The seasonal space, which will close for the year on Columbus Day (8 October), is only a six-minute ferry ride across the harbour from the ICA. “People will be able to see both [venues] in one visit, as well as experience the boat ride,” Medvedow says. The Watershed, unlike the ICA, will have free entry.
The museum has taken a ten-year renewable lease on the building and given it a $5m makeover by the local firm Anmahian Winton Architects. The single-storey, 15,000 sq. ft building now houses a space for public programming, an “orientation gallery” on the history of the shipyard’s East Boston neighbourhood and a massive space for immersive artists’ projects.

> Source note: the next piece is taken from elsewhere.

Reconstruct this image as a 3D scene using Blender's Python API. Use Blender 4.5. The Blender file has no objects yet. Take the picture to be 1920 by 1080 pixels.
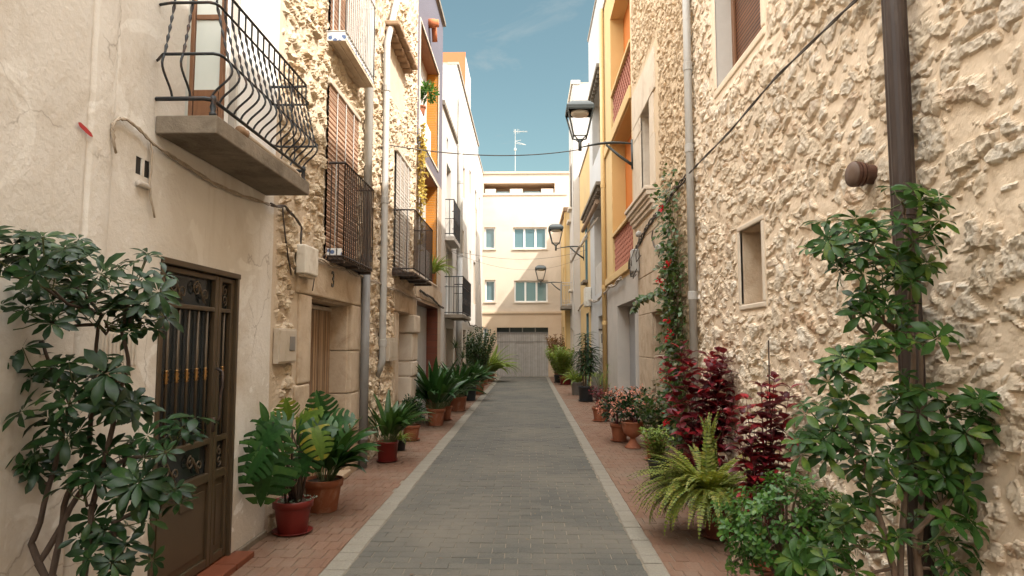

The inaugural show goes to the artist Diana Thater, who is reconfiguring two earlier works for the Watershed, including Delphine (1999/2018), an interactive video installation that puts viewers in the perspective of a diver surrounded by dolphins. Visitors “will feel as if they are underwater themselves, as a way to think about both the beauty and the vulnerability of the ocean”, Medvedow says. Thater has also created a new colour installation on the skylights running the 300ft length of the building.
In future, the ICA plans to commission new works for the Watershed that respond to its industrial and marine environment. “I think that the immersiveness and the responsiveness of the art is what will distinguish [the space] from the ICA,” Medvedow says. “It’s got a lot of rawness left.”